Registration of security given as part of a loan

Secure  loans will typically either involve a charge over a property or the assets of a company. With a fixed charge over assets or a debenture the legal charge document will need to be registered at Companies House.  A charge registered at Companies House tells the world that a lender has rights.  With security over real estate, to protect the lender the charge will need to be registered at HM Land Registry. It is not just banks and building societies who can register charges – private individuals and companies can as well.

We register new charges and report on existing charges that could have a negative impact for you.

Alternatives to loans

You want to lend money to a business but you are not convinced of its financial viability or stability, how can you secure and protect your interests?
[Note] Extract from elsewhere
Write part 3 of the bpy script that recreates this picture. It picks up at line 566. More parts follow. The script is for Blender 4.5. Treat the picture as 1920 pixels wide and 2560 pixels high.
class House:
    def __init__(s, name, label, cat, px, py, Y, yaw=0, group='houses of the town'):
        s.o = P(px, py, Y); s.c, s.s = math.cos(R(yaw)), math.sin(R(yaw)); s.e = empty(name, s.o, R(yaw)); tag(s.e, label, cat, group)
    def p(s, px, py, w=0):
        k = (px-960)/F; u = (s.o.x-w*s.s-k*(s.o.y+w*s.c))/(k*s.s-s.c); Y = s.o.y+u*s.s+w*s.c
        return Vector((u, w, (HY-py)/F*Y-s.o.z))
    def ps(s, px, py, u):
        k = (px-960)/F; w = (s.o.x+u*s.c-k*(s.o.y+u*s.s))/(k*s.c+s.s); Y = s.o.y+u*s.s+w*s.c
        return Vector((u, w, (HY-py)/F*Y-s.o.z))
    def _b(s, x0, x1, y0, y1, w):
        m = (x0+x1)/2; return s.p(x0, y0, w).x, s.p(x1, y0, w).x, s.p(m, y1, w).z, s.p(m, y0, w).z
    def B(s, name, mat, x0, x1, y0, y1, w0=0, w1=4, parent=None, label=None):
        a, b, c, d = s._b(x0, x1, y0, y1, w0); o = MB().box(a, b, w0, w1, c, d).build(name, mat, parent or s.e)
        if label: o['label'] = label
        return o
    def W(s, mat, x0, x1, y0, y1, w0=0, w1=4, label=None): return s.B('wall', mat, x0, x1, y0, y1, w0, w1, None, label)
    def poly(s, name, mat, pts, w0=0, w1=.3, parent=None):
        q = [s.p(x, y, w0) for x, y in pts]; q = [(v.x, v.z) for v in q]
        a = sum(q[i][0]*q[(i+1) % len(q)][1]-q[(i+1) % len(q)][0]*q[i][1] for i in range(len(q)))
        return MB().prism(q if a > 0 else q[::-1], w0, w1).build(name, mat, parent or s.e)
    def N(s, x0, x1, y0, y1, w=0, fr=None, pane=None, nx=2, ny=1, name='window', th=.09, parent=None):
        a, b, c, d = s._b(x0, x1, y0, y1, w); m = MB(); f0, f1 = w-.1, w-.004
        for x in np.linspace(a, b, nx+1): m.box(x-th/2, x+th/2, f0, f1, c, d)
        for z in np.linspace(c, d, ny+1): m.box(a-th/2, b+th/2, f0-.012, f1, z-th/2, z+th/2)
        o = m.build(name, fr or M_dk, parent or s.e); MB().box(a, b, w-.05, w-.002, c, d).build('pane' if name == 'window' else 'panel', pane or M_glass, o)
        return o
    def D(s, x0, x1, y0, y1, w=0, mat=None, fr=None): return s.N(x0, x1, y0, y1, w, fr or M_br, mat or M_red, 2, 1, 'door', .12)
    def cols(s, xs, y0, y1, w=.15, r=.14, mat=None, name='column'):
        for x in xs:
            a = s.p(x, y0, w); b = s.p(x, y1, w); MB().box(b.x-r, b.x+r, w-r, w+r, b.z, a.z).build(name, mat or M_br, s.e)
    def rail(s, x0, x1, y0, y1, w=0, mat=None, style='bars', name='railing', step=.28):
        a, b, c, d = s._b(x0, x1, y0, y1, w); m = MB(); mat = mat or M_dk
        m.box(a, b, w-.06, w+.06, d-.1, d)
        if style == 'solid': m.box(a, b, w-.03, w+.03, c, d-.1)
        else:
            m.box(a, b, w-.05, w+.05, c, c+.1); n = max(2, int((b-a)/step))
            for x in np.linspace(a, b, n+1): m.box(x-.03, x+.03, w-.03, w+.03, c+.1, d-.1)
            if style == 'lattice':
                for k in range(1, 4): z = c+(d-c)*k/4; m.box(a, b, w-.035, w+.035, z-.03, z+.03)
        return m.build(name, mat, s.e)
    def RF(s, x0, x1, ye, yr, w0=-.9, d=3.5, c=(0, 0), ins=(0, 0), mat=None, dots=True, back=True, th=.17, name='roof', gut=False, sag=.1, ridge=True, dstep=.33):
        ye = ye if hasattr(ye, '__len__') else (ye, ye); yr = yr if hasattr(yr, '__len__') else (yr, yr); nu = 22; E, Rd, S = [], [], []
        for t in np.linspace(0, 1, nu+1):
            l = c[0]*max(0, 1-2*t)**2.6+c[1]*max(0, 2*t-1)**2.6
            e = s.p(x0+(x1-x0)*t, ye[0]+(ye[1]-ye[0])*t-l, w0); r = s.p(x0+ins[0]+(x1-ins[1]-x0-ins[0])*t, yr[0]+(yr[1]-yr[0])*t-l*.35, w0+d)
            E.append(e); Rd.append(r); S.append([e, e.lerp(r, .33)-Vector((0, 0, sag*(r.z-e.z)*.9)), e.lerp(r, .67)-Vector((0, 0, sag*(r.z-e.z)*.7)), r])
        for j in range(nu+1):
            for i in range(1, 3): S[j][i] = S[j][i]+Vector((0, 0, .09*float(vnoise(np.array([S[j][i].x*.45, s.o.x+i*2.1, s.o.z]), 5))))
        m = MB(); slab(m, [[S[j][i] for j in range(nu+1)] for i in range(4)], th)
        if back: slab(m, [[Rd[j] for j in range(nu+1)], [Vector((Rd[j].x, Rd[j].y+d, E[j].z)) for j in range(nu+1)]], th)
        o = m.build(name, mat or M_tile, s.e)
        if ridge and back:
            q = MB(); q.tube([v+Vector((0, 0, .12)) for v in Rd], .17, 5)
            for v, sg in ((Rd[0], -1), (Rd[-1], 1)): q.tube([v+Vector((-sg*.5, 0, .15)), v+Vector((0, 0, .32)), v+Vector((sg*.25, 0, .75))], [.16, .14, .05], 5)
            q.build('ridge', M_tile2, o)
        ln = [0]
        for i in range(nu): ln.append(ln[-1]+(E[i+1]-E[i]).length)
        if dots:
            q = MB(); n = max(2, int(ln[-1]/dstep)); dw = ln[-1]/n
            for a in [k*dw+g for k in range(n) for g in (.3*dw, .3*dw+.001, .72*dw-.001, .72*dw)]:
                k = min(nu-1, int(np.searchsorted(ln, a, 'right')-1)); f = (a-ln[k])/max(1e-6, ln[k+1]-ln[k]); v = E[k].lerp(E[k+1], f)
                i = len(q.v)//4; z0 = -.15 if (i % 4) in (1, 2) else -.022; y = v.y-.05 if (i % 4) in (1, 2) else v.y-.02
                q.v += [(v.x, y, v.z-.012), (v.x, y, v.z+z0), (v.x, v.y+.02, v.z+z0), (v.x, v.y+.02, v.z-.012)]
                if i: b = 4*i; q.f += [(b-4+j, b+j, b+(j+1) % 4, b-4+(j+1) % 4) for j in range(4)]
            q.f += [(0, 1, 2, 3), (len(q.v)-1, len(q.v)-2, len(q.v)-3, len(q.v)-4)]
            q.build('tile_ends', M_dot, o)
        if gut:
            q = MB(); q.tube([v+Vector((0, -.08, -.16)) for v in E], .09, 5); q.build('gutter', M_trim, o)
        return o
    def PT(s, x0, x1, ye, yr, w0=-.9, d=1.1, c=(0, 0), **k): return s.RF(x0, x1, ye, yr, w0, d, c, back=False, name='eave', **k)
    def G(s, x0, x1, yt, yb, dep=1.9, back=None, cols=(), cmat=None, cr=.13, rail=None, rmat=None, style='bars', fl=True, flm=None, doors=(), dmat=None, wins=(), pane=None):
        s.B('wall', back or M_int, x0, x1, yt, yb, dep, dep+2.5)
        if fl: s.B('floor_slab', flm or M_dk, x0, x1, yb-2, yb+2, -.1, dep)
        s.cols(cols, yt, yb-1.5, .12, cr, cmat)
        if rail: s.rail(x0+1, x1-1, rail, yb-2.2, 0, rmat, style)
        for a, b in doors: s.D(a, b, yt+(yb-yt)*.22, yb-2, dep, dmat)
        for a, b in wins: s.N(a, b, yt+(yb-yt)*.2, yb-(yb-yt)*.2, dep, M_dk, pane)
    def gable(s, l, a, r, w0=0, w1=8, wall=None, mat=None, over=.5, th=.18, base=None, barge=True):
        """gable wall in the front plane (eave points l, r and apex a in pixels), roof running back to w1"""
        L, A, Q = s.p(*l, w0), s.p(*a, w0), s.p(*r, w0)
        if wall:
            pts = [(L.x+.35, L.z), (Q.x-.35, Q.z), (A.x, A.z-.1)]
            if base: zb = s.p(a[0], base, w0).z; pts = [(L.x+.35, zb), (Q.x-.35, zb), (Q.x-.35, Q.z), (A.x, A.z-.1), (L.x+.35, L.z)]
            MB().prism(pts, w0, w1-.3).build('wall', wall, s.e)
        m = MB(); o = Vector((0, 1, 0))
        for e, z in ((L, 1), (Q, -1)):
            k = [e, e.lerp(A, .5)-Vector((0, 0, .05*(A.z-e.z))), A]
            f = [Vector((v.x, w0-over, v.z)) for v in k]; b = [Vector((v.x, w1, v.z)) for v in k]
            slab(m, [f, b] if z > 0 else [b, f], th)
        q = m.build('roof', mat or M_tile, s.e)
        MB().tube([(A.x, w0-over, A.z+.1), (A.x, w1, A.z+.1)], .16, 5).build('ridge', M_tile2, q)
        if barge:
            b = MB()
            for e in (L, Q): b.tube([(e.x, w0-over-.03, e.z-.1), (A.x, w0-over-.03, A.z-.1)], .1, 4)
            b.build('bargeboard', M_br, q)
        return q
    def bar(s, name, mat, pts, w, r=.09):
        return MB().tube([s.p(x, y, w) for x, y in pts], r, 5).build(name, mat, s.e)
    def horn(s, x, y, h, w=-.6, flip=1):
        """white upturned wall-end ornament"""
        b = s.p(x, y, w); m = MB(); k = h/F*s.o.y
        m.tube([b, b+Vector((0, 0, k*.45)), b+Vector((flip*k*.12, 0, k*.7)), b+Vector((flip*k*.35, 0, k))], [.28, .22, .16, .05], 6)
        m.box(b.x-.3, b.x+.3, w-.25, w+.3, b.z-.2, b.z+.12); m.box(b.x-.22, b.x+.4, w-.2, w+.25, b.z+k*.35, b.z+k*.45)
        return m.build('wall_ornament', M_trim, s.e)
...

There may be a number of alternatives to consider including :-

  • Corporate or Personal Guarantee – usually given by a connected party such as a sister company, parent company or connected individual, guarantees performance under a contract and promises to pay where the main contracting party fails.
  • Equitable Charge over shares – People sometimes overlook that it is possible to take a charge over shares.  The charge can extend to any shares be they in the borrower or in a director’s portfolio.   This could be helpful for companies with assets such as commercial property.